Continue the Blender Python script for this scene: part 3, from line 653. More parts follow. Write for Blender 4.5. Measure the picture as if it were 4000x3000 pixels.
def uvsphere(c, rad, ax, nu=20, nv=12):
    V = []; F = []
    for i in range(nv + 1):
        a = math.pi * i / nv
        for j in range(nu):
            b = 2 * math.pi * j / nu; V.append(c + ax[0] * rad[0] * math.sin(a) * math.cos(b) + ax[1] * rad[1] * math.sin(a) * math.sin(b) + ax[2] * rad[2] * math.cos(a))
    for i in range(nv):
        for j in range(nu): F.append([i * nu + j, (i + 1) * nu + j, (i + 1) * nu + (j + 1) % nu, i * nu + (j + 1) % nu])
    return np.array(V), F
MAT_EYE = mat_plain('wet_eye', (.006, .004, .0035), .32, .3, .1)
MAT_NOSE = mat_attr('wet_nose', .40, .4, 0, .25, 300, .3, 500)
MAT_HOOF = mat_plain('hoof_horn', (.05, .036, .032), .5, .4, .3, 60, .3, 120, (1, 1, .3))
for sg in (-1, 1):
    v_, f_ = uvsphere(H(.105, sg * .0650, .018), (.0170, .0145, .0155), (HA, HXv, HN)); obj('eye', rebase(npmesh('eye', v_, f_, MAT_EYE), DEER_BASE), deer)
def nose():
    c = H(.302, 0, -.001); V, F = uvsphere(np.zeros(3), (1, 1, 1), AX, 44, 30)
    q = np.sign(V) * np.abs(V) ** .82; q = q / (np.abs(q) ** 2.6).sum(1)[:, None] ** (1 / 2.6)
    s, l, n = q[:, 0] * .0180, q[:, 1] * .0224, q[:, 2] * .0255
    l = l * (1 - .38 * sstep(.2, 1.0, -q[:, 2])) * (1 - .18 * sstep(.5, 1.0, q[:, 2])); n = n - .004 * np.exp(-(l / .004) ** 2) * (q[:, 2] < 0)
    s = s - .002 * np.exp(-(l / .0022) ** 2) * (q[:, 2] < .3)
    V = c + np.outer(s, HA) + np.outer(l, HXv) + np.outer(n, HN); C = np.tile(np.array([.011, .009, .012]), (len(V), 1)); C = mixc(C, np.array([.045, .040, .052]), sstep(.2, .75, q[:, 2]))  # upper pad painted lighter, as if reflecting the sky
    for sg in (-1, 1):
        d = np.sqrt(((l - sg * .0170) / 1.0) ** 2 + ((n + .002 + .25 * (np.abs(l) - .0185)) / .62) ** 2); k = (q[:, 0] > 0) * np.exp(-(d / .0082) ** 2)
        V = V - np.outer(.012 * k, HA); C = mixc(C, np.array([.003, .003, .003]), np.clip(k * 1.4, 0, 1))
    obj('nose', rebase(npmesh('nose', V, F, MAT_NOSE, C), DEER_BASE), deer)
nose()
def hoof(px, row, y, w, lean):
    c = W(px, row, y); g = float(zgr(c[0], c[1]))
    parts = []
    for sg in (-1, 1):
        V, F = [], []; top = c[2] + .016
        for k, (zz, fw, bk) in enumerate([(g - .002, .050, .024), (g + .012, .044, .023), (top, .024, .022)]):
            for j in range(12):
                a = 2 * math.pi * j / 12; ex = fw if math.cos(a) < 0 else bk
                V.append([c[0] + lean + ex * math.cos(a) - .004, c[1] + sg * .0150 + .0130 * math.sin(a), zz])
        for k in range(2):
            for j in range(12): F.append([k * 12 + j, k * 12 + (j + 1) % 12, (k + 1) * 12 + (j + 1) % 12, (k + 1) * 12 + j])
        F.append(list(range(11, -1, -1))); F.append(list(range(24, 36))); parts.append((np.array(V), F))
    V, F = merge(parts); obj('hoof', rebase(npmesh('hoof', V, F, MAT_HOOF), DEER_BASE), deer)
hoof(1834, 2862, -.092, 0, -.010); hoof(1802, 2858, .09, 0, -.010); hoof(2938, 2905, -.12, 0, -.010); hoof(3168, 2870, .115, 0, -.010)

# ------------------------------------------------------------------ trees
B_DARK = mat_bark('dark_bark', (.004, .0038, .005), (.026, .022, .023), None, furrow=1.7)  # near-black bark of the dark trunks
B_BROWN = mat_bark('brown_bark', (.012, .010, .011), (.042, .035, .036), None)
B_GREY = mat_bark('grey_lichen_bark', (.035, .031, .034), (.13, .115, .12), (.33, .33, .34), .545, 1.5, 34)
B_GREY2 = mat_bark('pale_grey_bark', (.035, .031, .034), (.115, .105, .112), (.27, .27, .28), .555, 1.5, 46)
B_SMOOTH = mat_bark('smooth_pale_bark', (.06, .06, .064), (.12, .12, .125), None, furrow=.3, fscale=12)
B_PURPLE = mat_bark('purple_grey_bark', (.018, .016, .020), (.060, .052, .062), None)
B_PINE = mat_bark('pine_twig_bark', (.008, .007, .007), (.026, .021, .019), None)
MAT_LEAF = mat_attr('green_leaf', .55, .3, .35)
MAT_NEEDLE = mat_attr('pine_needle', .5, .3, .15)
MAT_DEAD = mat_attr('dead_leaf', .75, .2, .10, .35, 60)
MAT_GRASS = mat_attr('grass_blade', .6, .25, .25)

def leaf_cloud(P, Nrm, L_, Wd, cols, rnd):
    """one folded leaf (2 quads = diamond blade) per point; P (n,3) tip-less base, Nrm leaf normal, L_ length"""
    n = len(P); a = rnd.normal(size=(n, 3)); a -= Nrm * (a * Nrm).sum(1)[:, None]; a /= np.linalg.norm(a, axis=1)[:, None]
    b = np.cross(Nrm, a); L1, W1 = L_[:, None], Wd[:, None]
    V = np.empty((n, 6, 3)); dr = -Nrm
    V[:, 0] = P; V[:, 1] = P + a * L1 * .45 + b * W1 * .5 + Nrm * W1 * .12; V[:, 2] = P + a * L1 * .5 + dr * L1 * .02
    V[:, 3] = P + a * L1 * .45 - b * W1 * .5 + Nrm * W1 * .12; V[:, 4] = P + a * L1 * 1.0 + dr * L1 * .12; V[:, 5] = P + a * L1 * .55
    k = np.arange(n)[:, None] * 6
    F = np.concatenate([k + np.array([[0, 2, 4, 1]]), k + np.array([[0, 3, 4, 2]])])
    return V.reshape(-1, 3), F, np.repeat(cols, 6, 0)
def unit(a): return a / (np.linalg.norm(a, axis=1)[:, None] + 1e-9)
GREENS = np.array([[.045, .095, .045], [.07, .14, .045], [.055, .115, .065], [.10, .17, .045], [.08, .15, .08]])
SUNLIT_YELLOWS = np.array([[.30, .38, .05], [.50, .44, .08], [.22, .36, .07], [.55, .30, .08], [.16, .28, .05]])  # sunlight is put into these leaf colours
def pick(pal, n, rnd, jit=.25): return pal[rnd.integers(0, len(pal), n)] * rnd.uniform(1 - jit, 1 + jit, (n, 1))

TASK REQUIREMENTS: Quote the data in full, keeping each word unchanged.

SOLVED EXERCISE:
Continue the Blender Python script for this scene: part 3, from line 653. More parts follow. Write for Blender 4.5. Measure the picture as if it were 4000x3000 pixels.
def uvsphere(c, rad, ax, nu=20, nv=12):
    V = []; F = []
    for i in range(nv + 1):
        a = math.pi * i / nv
        for j in range(nu):
            b = 2 * math.pi * j / nu; V.append(c + ax[0] * rad[0] * math.sin(a) * math.cos(b) + ax[1] * rad[1] * math.sin(a) * math.sin(b) + ax[2] * rad[2] * math.cos(a))
    for i in range(nv):
        for j in range(nu): F.append([i * nu + j, (i + 1) * nu + j, (i + 1) * nu + (j + 1) % nu, i * nu + (j + 1) % nu])
    return np.array(V), F
MAT_EYE = mat_plain('wet_eye', (.006, .004, .0035), .32, .3, .1)
MAT_NOSE = mat_attr('wet_nose', .40, .4, 0, .25, 300, .3, 500)
MAT_HOOF = mat_plain('hoof_horn', (.05, .036, .032), .5, .4, .3, 60, .3, 120, (1, 1, .3))
for sg in (-1, 1):
    v_, f_ = uvsphere(H(.105, sg * .0650, .018), (.0170, .0145, .0155), (HA, HXv, HN)); obj('eye', rebase(npmesh('eye', v_, f_, MAT_EYE), DEER_BASE), deer)
def nose():
    c = H(.302, 0, -.001); V, F = uvsphere(np.zeros(3), (1, 1, 1), AX, 44, 30)
    q = np.sign(V) * np.abs(V) ** .82; q = q / (np.abs(q) ** 2.6).sum(1)[:, None] ** (1 / 2.6)
    s, l, n = q[:, 0] * .0180, q[:, 1] * .0224, q[:, 2] * .0255
    l = l * (1 - .38 * sstep(.2, 1.0, -q[:, 2])) * (1 - .18 * sstep(.5, 1.0, q[:, 2])); n = n - .004 * np.exp(-(l / .004) ** 2) * (q[:, 2] < 0)
    s = s - .002 * np.exp(-(l / .0022) ** 2) * (q[:, 2] < .3)
    V = c + np.outer(s, HA) + np.outer(l, HXv) + np.outer(n, HN); C = np.tile(np.array([.011, .009, .012]), (len(V), 1)); C = mixc(C, np.array([.045, .040, .052]), sstep(.2, .75, q[:, 2]))  # upper pad painted lighter, as if reflecting the sky
    for sg in (-1, 1):
        d = np.sqrt(((l - sg * .0170) / 1.0) ** 2 + ((n + .002 + .25 * (np.abs(l) - .0185)) / .62) ** 2); k = (q[:, 0] > 0) * np.exp(-(d / .0082) ** 2)
        V = V - np.outer(.012 * k, HA); C = mixc(C, np.array([.003, .003, .003]), np.clip(k * 1.4, 0, 1))
    obj('nose', rebase(npmesh('nose', V, F, MAT_NOSE, C), DEER_BASE), deer)
nose()
def hoof(px, row, y, w, lean):
    c = W(px, row, y); g = float(zgr(c[0], c[1]))
    parts = []
    for sg in (-1, 1):
        V, F = [], []; top = c[2] + .016
        for k, (zz, fw, bk) in enumerate([(g - .002, .050, .024), (g + .012, .044, .023), (top, .024, .022)]):
            for j in range(12):
                a = 2 * math.pi * j / 12; ex = fw if math.cos(a) < 0 else bk
                V.append([c[0] + lean + ex * math.cos(a) - .004, c[1] + sg * .0150 + .0130 * math.sin(a), zz])
        for k in range(2):
            for j in range(12): F.append([k * 12 + j, k * 12 + (j + 1) % 12, (k + 1) * 12 + (j + 1) % 12, (k + 1) * 12 + j])
        F.append(list(range(11, -1, -1))); F.append(list(range(24, 36))); parts.append((np.array(V), F))
    V, F = merge(parts); obj('hoof', rebase(npmesh('hoof', V, F, MAT_HOOF), DEER_BASE), deer)
hoof(1834, 2862, -.092, 0, -.010); hoof(1802, 2858, .09, 0, -.010); hoof(2938, 2905, -.12, 0, -.010); hoof(3168, 2870, .115, 0, -.010)

# ------------------------------------------------------------------ trees
B_DARK = mat_bark('dark_bark', (.004, .0038, .005), (.026, .022, .023), None, furrow=1.7)  # near-black bark of the dark trunks
B_BROWN = mat_bark('brown_bark', (.012, .010, .011), (.042, .035, .036), None)
B_GREY = mat_bark('grey_lichen_bark', (.035, .031, .034), (.13, .115, .12), (.33, .33, .34), .545, 1.5, 34)
B_GREY2 = mat_bark('pale_grey_bark', (.035, .031, .034), (.115, .105, .112), (.27, .27, .28), .555, 1.5, 46)
B_SMOOTH = mat_bark('smooth_pale_bark', (.06, .06, .064), (.12, .12, .125), None, furrow=.3, fscale=12)
B_PURPLE = mat_bark('purple_grey_bark', (.018, .016, .020), (.060, .052, .062), None)
B_PINE = mat_bark('pine_twig_bark', (.008, .007, .007), (.026, .021, .019), None)
MAT_LEAF = mat_attr('green_leaf', .55, .3, .35)
MAT_NEEDLE = mat_attr('pine_needle', .5, .3, .15)
MAT_DEAD = mat_attr('dead_leaf', .75, .2, .10, .35, 60)
MAT_GRASS = mat_attr('grass_blade', .6, .25, .25)

def leaf_cloud(P, Nrm, L_, Wd, cols, rnd):
    """one folded leaf (2 quads = diamond blade) per point; P (n,3) tip-less base, Nrm leaf normal, L_ length"""
    n = len(P); a = rnd.normal(size=(n, 3)); a -= Nrm * (a * Nrm).sum(1)[:, None]; a /= np.linalg.norm(a, axis=1)[:, None]
    b = np.cross(Nrm, a); L1, W1 = L_[:, None], Wd[:, None]
    V = np.empty((n, 6, 3)); dr = -Nrm
    V[:, 0] = P; V[:, 1] = P + a * L1 * .45 + b * W1 * .5 + Nrm * W1 * .12; V[:, 2] = P + a * L1 * .5 + dr * L1 * .02
    V[:, 3] = P + a * L1 * .45 - b * W1 * .5 + Nrm * W1 * .12; V[:, 4] = P + a * L1 * 1.0 + dr * L1 * .12; V[:, 5] = P + a * L1 * .55
    k = np.arange(n)[:, None] * 6
    F = np.concatenate([k + np.array([[0, 2, 4, 1]]), k + np.array([[0, 3, 4, 2]])])
    return V.reshape(-1, 3), F, np.repeat(cols, 6, 0)
def unit(a): return a / (np.linalg.norm(a, axis=1)[:, None] + 1e-9)
GREENS = np.array([[.045, .095, .045], [.07, .14, .045], [.055, .115, .065], [.10, .17, .045], [.08, .15, .08]])
SUNLIT_YELLOWS = np.array([[.30, .38, .05], [.50, .44, .08], [.22, .36, .07], [.55, .30, .08], [.16, .28, .05]])  # sunlight is put into these leaf colours
def pick(pal, n, rnd, jit=.25): return pal[rnd.integers(0, len(pal), n)] * rnd.uniform(1 - jit, 1 + jit, (n, 1))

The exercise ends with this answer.